14/06 : Guadalhorce in the sun

Late writing up but again have been busy, in part watching the British Lions in Australia against NSW and England in Argentina in the test match against the the Pumas. Both won and the Pumas aren't what they were back in the 1970s.  Add preparing material for the forthcoming edition zero of the SEO English birdy magazine Birds of a Feather and amusing my daughter's baby golden retriever puppy (a real little charmer and very bright) and I've had a full time weekend.
So, back to Friday morning. With the coming of the hot weather, Federico and I met at 08.00 and were into the Guadalhorce by 08.15. First stop was down the eastern bank at the first hide which overlooks the laguna de la Casilla. Not a lot there apart from a Reed Warbler singing, so on to the second hide overlooking the wader pool, now in the process of drying out very rapidly. Not  a lot there either until a flock of 9 Slender-billed Gulls arrived, rather distant but their jizz is distinctive, especially the long neck, shape of bill and ong forehead, plus larger than Black-headed Gull. We did see three fairly young Stilts and Mum and Dad, amazingly without having hysterics but giving a lot of flak to the Little Ringed Plover on the pool.

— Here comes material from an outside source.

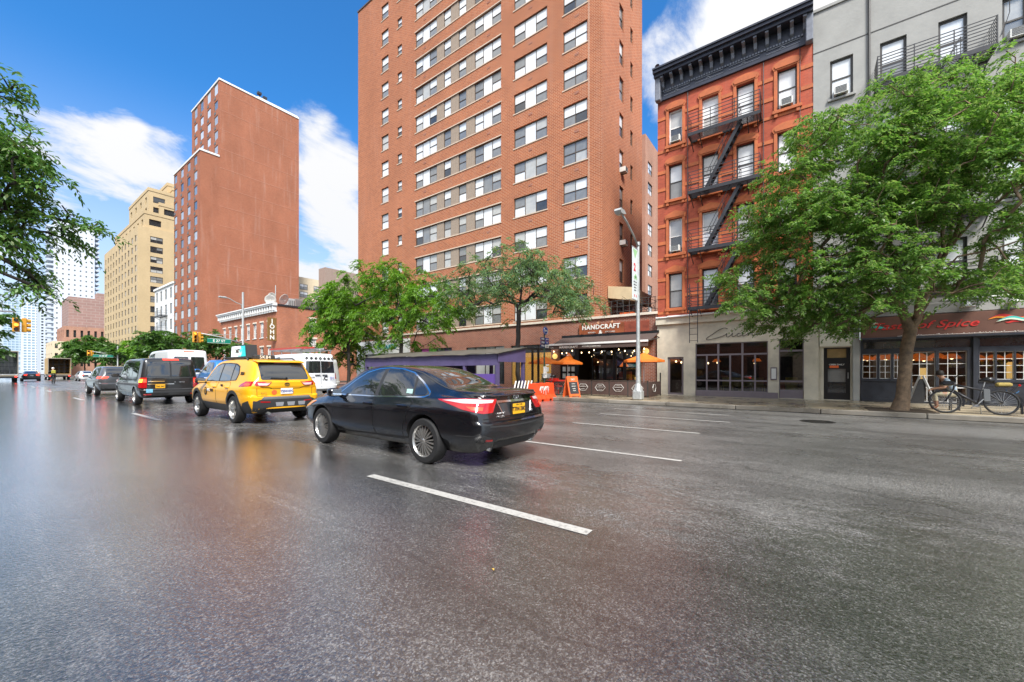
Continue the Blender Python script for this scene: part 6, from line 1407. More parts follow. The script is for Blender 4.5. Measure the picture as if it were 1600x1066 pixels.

Further down, on the río Viejo, there were a few Stilts, Little Ringed and Kentish Plover, a couple of Avocets and a single Dunlin. Nothing to be seen either from the seawatch mirador so we plodded along the beach and in to end up at the laguna Grande. Not much of interest there either except 3 Yellow Wagtails, 2 males of the iberiae race and a juvenile. It was there that we met José MIguel Ramírez of Medio Ambiente and he told us of the good things to be seen at the Campillos lakes, so we're off there tomorrow and there will no doubt be a blog.
On we plodded in the growing heat to the laguna Escondida and apart from a few White-headed Ducks, including two with very dark heads and downy juvenile, stopping on the way to photograph this very attractive flower of the Caper Bush, also known as the Flinder's Rose.

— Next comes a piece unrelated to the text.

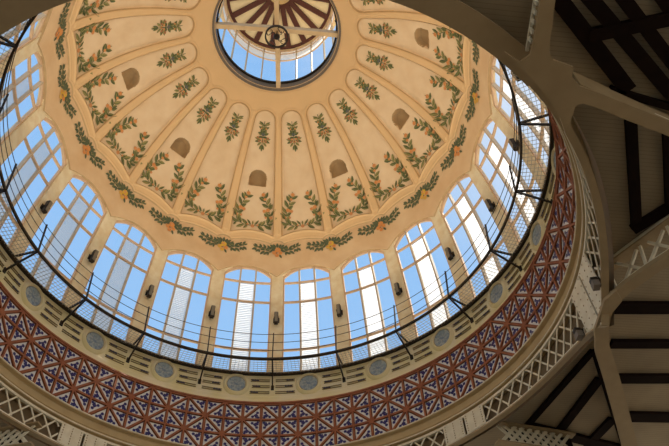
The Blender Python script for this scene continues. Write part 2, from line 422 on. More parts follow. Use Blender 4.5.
UM = .13
def window_parts():
    fr = MB(); uu = np.linspace(-HW, HW, 17)
    def bar(us, zs, w, d, m, off=-.12):
        pts = np.array([surf(u, sw(z), off, th0=0.) for u, z in zip(us, zs)]); nn = np.array([snorm(u, sw(z), th0=0.) for u, z in zip(us, zs)])
        fr.sweep(pts, nn, w, d, m)
    zz = np.linspace(Z_SILL+.1, float(ztop(HW)), 12)
    for sx in (-1, 1): bar([sx*(HW-.012)]*12, zz, .08, .12, M['frame'])
    bar(uu, ztop(uu)+.05, .17, .12, M['frame']); bar(uu, [Z_SILL+.14]*17, .08, .12, M['frame'])
    for um in (-UM, UM):
        z2 = np.linspace(Z_SILL+.1, float(ztop(um)), 14); bar([um]*14, z2, .085, .20, M['framegrey'], -.14)
    for zt in (27.02, 25.78, 22.78): bar(uu, [zt]*17, .085, .12, M['frame'])
    gl = MB()
    nz = 18; vs = []; fs = []
    for u in uu:
        for z in np.linspace(Z_SILL+.1, float(ztop(u)), nz): vs.append(surf(u, sw(z), -.14, th0=0.))
    for i in range(16):
        for q in range(nz-1): a = i*nz+q; fs.append((a, a+1, a+nz+1, a+nz))
    gl.add(vs, fs, M['glass'])
    rp = MB(); nh = 52; vs = []; fs = []
    zs = np.linspace(Z_SILL+.12, 27.0, 2*nh)
    for i, z in enumerate(zs):
        for u in (-UM, UM): vs.append(surf(u, sw(z), -.19-(.045 if i % 2 else 0), th0=0.))
    for i in range(2*nh-1): a = 2*i; fs.append((a, a+1, a+3, a+2))
    rp.add(vs, fs, M['frost'])
    return fr, gl, rp
fr, gl, rp = window_parts(); proto = None
for j in range(20):
    w = empty(f'window_{j+1}', (0, 0, Z_SILL), -(TH0+ST*((j if j < 11 else j-20)+WO))); w['kind'] = 'structure'
    if proto is None:
        proto = [fr.build('window_frame', w, (0,0,-Z_SILL)), gl.build('window_pane', w, (0,0,-Z_SILL)), rp.build('ribbed_panel', w, (0,0,-Z_SILL))]
    else:
        for q in proto: c = q.copy(); C.objects.link(c); c.parent = w
    

# ------------------------------------------------------------------ drum wall, frieze, cornice
mb = MB(); mb.revolve([(11.35,21.25),(10.98,21.25),(10.98,21.12),(11.02,21.05),(11.02,19.98),(10.98,19.93),(10.96,19.75),(10.86,19.52),(10.74,19.36),(10.60,19.30),(10.60,19.24)], M['drum'])
drum = mb.build('wall_drum', smooth=False); tag(drum, 'cream drum wall of grooved panels below the dome windows', kind='structure')
def groove_panel():
    g = MB(); o = MB()
    for sx in (-1, 1):
        for dz, u0, u1 in ((.27,.195,.46),(-.08,.215,.46),(-.43,.19,.46)):
            us = np.linspace(u0, u1, 6)*sx
            for ed in (-.05, .05):
                pts, nn = ringless(10.99, 20.6+dz+ed, us); g.sweep(pts, nn, .022, .05, M['drumrel'])
            us2 = np.linspace(u0+.02, u0+.11, 5)*sx
            pts, nn = ringless(10.985, 20.6+dz, us2); o.sweep(pts, nn, .035, .05, M['ornblue'])
            for q in (u0+.03, u0+.065, u0+.10):
                c = surfcyl(10.98, 20.6+dz, q*sx); o.box(c, (.03,0,.02), (0,.03,0), (-.03,0,.035), M['ornblue'])
    return g, o
def surfcyl(R, z, u): t = ST*u; return np.array([R*math.sin(t), R*math.cos(t), z])
def ringless(R, z, us): return [surfcyl(R, z, u) for u in us], [(math.sin(ST*u), math.cos(ST*u), 0) for u in us]
g, o_ = groove_panel(); g0 = None
for j in range(-5, 9):
    if g0 is None: g0 = g.build('wall_groove', drum); b0 = o_.build('groove_ornament', drum); pair = (g0, b0)
    else:
        pair = (g0.copy(), b0.copy())
        for c in pair: C.objects.link(c)
    for c in pair: c.parent = drum; c.rotation_euler = (0, 0, -(TH0+ST*j))
# medallions
md = MB(); n = 36
def ringdisc(r0, r1, y0, y1, m):   # annulus profile in local frame: +y outward, face toward -y
    vs = []; fs = []
    for i in range(n):
        t = 2*PI*i/n; c, s_ = math.cos(t), math.sin(t); vs += [(r0*c, y0, r0*s_), (r1*c, y1, r1*s_)]
    for i in range(n): j = (i+1) % n; fs.append((2*i, 2*i+1, 2*j+1, 2*j))
    return vs, fs, m
rim = MB()
for a in ((.60,.66,-.04,.03),(.52,.60,-.10,-.04),(.49,.52,-.10,-.10),(.45,.49,-.02,-.10)): rim.add(*ringdisc(*a, M['drum']))
rim.add(*ringdisc(.425,.45,-.03,-.02, M['drumrel']))
fc = MB(); fc.add([(.44*math.cos(2*PI*i/n), -.02, .44*math.sin(2*PI*i/n)) for i in range(n)], [tuple(range(n))], M['mosaic'])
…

 Also on the Escondida was perhaps the other good record of the day, a female Red-crested Pochard with 7 chicks of some 3.4 days old. Nice and the first time that I vere seen one breeding there, although one did at one of the 'no entry' ponds some three years since. There too we saw a female Black-headed Weaver stripping reed heads for nesting material and a couple of Reed Warblers were still singing. A male Little Bittern flew lazily across from one side to the other, disappearing quiuckly in to the reeds but its slowness allowed half way decent views..
I didn't log everything à la Bob, butd can safely say that there was not a lot for efforts, not that we had expected much in this slack period.
We shall see what we can find tomorow.